2023-10-30 13:21:11 | 小説(日本)

朝井まかて 白光の画像

著者  : 朝井まかて

生年  : 1959年

出身地 : 大阪府

出版年 : 2021年

出版社 : (株)文藝春秋

これは日本初の女性の西洋画家であり、ロシア正教のイコン(聖像)画家だった山下りんを描いた小説である。山下りんは明治維新で版籍を失った笠間藩の貧乏士族の家に生まれた。藩のしばりがなくなり、絵で身を立てるべく東京に出奔する。第1回目の出奔は失敗に笠間に連れ戻される。第2回目は実家の許しも得て東京で絵を学ぼうとしつつ、師匠とあわず数回師匠を変えることになる。そうしたなか、西洋画を学ぶ機会が訪れる。南画を学んでいた師匠中丸精十郎の紹介で新しく設立された工部美術学校を受験し合格する。そこで初めてイタリア人の教師から西洋画の手ほどきを受ける。工部美術学校の月謝も旧藩主の牧野家から援助されて順風満帆にみえたが、もっと西洋画を学びたい一心で、神田駿河台のロシア正教会の門をたたく。そこで多くの西洋画を見て雰囲気にも魅了され信者になる。そして日本にロシア正教を伝道したニコライ神父の命を受けて、ペテルブルグの女子修道院に留学することになる。日本の信者のために日本人の画家がイコンを描く必要があるとニコライ神父は考えたのだ。5年間の女子修道院での留学の予定が2年で帰国することになる。西洋画の修得か信仰のためのイコンかというジレンマになやむことになる。エルミタージュ美術館のルネッサンス期の絵画と女子修道院での暗いイコンとの違いのなかで、心は前者に体は後者に従わざるを得ない立場で、りんは健康を害していく。帰国後も西洋絵画か信仰かという問題からいったんロシア正教会から離れるが、信仰を再確認してもどることになり、以後はイコン画家として生涯を全うする。

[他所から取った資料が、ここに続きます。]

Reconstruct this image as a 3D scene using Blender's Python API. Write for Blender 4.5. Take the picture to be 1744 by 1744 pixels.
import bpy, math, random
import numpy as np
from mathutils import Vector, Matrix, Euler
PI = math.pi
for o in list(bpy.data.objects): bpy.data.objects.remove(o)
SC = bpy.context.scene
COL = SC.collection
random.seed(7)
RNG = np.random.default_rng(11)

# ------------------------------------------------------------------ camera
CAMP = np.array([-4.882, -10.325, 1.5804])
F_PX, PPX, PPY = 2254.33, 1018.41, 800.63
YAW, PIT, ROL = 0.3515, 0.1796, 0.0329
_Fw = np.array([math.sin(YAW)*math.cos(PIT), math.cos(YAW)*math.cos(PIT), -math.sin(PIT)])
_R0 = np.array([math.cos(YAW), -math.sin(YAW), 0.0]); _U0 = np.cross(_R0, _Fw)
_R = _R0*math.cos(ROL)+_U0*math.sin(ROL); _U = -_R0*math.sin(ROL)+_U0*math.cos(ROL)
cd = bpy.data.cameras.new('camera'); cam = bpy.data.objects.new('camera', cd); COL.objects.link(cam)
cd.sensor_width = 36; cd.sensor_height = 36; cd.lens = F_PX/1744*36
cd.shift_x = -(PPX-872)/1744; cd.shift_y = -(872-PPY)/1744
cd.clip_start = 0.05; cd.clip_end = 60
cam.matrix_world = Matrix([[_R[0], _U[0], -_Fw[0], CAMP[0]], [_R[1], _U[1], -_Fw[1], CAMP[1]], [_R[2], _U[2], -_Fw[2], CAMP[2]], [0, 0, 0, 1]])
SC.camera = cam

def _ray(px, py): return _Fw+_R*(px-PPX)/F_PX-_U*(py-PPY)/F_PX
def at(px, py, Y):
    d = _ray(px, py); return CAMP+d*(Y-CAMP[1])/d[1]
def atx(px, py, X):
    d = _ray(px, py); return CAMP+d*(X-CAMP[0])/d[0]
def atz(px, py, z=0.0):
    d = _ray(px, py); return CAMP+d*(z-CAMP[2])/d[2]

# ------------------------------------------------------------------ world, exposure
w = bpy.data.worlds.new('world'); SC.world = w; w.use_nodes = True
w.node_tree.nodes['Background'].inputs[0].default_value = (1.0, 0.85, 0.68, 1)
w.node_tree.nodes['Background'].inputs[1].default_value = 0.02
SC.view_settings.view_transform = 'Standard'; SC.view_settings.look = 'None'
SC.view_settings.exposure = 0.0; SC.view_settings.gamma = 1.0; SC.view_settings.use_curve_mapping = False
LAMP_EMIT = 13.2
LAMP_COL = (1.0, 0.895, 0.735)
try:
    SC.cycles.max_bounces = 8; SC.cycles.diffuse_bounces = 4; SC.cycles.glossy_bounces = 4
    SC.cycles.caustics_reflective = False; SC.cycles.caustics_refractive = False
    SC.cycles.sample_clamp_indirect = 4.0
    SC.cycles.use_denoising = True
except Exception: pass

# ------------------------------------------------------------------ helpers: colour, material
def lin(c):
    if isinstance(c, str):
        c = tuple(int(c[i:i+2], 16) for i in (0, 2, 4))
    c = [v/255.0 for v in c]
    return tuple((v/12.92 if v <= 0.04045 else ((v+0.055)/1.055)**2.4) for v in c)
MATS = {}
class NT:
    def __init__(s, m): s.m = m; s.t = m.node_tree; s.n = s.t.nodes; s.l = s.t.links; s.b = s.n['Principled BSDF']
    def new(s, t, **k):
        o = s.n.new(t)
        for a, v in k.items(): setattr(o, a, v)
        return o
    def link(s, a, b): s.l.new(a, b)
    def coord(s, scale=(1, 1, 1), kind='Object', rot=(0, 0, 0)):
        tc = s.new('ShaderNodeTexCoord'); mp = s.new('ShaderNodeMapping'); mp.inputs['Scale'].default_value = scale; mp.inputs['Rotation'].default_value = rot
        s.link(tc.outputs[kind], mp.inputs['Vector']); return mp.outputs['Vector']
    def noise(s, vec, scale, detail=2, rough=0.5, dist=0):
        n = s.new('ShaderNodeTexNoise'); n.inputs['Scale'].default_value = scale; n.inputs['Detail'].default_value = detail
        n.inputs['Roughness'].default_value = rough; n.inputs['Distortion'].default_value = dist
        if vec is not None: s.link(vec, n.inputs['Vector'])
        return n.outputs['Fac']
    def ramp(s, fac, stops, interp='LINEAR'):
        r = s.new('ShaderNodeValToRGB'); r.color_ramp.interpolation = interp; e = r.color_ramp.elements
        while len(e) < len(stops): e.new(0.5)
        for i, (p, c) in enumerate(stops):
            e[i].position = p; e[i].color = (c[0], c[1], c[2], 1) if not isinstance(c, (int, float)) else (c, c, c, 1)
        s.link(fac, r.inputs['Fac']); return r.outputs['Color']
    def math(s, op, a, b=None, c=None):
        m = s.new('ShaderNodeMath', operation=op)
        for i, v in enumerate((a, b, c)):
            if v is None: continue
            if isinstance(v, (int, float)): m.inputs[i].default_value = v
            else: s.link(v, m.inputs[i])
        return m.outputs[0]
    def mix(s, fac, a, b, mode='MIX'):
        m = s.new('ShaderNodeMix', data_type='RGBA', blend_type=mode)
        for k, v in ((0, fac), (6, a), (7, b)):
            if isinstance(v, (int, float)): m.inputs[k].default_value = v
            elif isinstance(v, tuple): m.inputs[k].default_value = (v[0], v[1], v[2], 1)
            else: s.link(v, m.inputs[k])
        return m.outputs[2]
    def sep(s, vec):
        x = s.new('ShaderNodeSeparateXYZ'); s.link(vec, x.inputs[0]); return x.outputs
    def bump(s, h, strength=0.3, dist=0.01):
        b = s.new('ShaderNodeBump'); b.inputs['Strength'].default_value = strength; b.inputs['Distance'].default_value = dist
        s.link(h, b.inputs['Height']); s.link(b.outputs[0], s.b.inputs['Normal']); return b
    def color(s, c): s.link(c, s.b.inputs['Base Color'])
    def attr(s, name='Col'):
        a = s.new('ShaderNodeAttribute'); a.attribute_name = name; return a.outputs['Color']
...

明治時代に日本のキリスト教徒の大多数は北海道、東北各地で布教したニコライ神父の力もあってロシア正教会に属していた。ニコライ神父は1861年に函館に到着し、日本語を完璧に話し、日本の習俗、神も大事にした。ロシアからの多額の援助によってロシア正教会は成り立っていた。それがロシア革命により本国ロシアで禁止され、修道院の修道士、修道女9万人以上粛清された。

そんな時代を山下りんは生きたのだ。1857年から1939年まで。山下りんの作品をぜひ見たい。